WORK INSTRUCTIONS: Scan the following material for the string "scene" and copy each line in which it appears.

MATERIAL PROVIDED:
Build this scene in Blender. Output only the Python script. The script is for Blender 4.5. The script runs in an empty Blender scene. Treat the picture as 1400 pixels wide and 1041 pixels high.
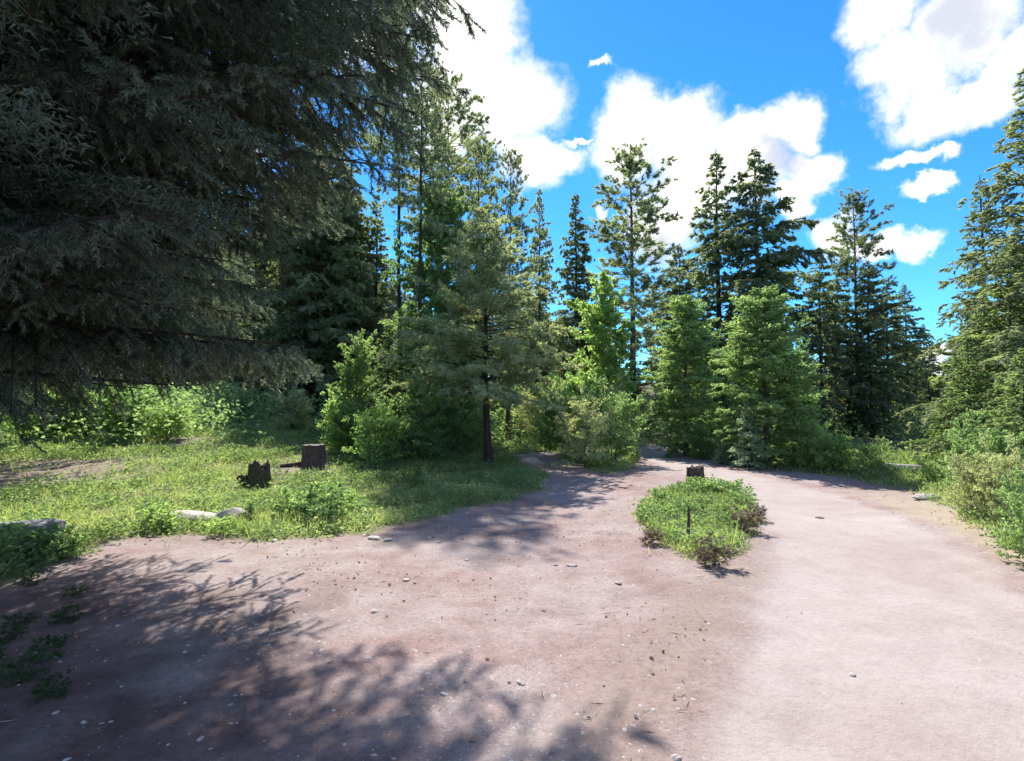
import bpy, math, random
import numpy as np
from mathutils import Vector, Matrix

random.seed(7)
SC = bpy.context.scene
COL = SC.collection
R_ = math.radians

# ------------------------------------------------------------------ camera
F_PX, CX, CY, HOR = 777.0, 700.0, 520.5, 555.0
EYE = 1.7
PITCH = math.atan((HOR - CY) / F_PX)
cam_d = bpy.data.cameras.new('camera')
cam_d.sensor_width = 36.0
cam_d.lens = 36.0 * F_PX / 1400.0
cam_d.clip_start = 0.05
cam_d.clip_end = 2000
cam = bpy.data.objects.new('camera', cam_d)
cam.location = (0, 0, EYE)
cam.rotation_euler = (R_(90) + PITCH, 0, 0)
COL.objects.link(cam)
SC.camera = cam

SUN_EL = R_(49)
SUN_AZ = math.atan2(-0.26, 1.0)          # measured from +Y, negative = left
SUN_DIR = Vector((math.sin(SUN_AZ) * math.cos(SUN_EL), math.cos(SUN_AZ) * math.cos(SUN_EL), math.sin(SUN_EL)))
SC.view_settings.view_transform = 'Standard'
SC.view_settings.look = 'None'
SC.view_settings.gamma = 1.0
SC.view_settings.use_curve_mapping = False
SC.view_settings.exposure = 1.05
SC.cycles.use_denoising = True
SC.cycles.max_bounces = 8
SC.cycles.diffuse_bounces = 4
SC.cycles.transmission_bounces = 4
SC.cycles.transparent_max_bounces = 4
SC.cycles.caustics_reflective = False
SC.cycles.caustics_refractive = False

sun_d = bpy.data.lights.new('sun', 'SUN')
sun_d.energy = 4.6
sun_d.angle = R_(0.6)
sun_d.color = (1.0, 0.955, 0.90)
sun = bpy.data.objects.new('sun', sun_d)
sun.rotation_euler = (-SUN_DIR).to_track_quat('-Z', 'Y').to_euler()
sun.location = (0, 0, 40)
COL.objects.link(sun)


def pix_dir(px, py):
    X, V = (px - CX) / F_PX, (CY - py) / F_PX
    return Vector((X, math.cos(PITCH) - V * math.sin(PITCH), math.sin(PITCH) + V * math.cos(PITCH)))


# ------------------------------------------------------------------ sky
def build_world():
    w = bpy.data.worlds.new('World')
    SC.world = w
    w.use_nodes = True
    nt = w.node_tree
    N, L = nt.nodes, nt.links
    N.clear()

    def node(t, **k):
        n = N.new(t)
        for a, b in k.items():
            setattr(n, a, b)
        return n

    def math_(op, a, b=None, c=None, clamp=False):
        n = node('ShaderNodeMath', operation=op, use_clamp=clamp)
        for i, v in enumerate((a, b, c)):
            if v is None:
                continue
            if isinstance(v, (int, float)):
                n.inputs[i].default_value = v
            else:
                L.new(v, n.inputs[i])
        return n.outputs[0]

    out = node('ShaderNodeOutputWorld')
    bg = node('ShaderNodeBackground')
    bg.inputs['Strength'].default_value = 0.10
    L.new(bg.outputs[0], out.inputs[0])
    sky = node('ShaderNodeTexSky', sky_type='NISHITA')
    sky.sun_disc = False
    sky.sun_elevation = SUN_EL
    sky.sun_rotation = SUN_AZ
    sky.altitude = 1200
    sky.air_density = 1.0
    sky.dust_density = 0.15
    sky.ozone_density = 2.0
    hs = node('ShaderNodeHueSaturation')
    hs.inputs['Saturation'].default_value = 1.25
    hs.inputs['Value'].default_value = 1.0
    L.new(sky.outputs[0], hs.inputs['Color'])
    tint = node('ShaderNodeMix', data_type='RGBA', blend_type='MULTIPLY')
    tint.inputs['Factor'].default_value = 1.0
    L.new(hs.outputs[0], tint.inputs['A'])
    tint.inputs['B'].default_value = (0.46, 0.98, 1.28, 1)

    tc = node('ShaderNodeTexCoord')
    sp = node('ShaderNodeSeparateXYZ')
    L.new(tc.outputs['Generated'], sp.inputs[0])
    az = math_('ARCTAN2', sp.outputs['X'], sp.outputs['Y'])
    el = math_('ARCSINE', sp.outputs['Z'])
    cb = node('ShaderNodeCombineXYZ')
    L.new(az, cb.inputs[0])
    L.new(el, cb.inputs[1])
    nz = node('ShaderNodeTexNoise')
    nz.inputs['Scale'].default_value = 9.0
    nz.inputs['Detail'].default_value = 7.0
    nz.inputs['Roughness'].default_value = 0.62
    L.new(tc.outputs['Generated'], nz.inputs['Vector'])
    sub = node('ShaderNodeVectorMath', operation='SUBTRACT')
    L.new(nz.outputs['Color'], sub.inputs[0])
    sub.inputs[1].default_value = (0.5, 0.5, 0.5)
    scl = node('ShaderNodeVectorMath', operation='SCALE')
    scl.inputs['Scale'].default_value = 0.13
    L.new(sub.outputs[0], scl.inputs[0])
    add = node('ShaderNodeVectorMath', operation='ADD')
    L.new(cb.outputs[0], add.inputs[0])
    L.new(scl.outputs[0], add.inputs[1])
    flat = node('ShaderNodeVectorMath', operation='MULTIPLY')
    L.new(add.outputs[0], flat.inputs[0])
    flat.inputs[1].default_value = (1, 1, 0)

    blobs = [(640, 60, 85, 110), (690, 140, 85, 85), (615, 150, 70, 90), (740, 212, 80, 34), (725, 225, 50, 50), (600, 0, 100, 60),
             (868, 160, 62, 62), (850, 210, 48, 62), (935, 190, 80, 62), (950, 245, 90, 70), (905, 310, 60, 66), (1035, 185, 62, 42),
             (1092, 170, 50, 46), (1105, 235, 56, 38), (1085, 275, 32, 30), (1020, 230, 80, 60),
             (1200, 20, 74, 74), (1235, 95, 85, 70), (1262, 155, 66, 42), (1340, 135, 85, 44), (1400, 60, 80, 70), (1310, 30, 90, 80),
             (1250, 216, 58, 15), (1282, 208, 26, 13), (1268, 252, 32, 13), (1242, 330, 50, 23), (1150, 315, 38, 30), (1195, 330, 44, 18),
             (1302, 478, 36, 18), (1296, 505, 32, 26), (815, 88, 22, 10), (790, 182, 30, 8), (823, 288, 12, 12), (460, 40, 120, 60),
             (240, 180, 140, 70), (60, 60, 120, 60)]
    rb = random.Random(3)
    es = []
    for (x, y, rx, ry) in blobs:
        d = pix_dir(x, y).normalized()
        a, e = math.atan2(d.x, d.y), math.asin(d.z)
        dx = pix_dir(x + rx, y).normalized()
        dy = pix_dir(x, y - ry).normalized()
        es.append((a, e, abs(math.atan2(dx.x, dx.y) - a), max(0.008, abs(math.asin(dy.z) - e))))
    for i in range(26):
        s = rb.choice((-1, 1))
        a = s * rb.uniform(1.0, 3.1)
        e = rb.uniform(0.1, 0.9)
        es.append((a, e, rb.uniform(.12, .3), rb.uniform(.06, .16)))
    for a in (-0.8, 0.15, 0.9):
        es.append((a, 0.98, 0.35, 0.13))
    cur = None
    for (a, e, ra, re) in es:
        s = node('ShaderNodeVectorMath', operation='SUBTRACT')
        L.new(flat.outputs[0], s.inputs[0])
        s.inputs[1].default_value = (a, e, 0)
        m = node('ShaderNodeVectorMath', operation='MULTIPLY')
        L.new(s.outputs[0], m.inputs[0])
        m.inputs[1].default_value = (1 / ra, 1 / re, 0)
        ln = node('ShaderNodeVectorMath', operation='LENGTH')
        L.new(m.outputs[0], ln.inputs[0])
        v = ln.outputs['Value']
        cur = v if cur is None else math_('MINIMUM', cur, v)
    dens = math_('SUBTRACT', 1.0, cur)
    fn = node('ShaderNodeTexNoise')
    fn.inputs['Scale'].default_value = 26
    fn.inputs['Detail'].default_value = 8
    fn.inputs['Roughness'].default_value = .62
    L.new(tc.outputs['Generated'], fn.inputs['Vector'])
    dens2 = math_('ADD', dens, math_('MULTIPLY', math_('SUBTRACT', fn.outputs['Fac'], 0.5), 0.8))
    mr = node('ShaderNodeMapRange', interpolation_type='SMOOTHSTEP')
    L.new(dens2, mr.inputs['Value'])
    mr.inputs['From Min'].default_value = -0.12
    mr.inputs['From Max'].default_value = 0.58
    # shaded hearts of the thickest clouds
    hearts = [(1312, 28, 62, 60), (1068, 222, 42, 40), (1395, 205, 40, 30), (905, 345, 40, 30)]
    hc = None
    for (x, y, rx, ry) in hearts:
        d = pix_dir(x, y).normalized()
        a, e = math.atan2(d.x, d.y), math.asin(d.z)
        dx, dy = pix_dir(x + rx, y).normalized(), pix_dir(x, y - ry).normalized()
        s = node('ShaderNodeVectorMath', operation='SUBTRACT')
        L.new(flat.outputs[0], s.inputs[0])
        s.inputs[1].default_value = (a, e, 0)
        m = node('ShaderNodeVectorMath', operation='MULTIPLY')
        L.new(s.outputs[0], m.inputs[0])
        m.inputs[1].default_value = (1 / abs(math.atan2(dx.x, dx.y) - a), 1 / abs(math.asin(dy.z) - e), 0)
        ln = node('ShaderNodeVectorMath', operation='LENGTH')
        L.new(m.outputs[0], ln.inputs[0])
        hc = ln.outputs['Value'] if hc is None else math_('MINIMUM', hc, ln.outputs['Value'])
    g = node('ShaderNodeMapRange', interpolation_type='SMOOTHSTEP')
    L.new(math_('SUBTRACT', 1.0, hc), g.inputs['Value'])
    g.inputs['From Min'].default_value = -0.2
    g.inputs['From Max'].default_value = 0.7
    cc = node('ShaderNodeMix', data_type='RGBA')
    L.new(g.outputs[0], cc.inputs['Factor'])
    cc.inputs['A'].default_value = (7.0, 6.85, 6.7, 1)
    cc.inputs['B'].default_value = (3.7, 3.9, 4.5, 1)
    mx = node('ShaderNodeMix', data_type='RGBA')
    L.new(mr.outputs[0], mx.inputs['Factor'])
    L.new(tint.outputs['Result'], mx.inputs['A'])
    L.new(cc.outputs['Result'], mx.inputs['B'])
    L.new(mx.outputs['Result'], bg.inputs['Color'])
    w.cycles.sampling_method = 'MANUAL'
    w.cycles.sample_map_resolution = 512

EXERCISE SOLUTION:
Build this scene in Blender. Output only the Python script. The script is for Blender 4.5. The script runs in an empty Blender scene. Treat the picture as 1400 pixels wide and 1041 pixels high.
SC = bpy.context.scene